Written task —
Sift the listing for lines that hold the string "scene" and pull them out.

Data extract —
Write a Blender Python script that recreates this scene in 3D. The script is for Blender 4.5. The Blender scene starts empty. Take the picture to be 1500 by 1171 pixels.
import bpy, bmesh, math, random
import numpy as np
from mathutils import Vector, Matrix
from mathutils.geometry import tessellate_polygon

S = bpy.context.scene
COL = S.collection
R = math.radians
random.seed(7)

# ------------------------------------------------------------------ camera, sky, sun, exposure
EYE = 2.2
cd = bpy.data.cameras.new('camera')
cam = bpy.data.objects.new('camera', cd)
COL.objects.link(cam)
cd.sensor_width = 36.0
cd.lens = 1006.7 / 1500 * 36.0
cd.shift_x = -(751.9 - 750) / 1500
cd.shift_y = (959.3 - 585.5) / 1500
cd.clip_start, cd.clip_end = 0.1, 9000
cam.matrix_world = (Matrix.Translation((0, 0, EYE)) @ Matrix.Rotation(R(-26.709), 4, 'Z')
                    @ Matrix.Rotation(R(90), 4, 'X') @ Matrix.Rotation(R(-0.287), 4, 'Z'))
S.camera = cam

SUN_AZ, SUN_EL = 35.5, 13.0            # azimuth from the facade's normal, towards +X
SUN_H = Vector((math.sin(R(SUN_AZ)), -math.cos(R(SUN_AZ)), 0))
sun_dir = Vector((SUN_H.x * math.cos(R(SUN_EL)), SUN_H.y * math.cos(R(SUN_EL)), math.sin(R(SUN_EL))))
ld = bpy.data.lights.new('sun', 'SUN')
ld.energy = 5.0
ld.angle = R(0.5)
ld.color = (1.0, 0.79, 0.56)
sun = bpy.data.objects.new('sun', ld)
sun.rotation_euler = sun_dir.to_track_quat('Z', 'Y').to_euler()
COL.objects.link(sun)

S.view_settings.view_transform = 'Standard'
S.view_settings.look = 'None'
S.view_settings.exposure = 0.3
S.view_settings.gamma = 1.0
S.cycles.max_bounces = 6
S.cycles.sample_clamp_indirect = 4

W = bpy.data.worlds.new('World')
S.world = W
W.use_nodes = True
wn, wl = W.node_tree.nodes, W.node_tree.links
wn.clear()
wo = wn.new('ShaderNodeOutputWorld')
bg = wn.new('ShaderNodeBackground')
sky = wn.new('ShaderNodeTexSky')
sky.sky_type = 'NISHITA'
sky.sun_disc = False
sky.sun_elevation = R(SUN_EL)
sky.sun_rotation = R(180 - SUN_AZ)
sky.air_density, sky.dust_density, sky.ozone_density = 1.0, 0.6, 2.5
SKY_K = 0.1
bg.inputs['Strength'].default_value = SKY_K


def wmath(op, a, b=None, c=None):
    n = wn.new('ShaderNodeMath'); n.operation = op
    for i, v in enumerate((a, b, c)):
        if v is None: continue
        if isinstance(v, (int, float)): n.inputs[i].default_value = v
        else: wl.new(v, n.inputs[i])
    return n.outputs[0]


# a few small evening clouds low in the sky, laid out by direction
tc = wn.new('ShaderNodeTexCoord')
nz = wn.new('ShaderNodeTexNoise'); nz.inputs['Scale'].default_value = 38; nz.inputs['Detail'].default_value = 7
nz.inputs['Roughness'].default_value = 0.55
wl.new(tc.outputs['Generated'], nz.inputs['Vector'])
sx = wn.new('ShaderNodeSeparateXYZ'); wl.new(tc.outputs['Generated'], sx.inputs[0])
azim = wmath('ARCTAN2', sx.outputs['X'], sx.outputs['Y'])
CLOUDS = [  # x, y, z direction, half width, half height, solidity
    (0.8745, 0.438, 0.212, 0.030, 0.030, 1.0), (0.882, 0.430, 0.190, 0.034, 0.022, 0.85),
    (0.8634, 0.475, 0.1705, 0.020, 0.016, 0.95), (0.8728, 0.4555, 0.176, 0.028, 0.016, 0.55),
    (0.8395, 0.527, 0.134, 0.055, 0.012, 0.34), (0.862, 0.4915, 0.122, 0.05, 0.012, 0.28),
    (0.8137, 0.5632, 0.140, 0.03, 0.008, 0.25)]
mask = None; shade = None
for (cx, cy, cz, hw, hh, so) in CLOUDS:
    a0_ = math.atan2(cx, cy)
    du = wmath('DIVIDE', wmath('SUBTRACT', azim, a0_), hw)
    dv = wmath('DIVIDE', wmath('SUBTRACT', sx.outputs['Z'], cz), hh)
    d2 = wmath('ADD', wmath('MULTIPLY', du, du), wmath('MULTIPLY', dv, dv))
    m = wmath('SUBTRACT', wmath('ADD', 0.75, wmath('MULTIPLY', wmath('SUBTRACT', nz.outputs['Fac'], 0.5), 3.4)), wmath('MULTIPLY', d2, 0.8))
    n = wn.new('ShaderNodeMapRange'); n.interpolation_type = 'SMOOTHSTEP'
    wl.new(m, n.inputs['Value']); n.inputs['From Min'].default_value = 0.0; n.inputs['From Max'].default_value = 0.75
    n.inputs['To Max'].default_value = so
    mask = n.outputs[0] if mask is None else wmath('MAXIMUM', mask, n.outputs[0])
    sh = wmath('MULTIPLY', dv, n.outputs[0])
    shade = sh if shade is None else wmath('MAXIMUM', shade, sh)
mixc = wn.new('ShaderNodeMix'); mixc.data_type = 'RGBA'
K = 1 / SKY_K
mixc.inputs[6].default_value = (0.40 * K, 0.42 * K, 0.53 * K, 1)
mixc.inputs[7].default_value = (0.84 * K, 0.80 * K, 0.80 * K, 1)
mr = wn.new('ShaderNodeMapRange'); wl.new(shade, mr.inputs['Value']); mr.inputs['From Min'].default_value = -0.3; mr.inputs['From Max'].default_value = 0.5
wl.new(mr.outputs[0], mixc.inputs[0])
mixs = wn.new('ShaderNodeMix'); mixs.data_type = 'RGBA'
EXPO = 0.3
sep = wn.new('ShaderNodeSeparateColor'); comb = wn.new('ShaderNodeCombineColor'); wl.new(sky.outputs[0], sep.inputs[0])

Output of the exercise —
Write a Blender Python script that recreates this scene in 3D. The script is for Blender 4.5. The Blender scene starts empty. Take the picture to be 1500 by 1171 pixels.
S = bpy.context.scene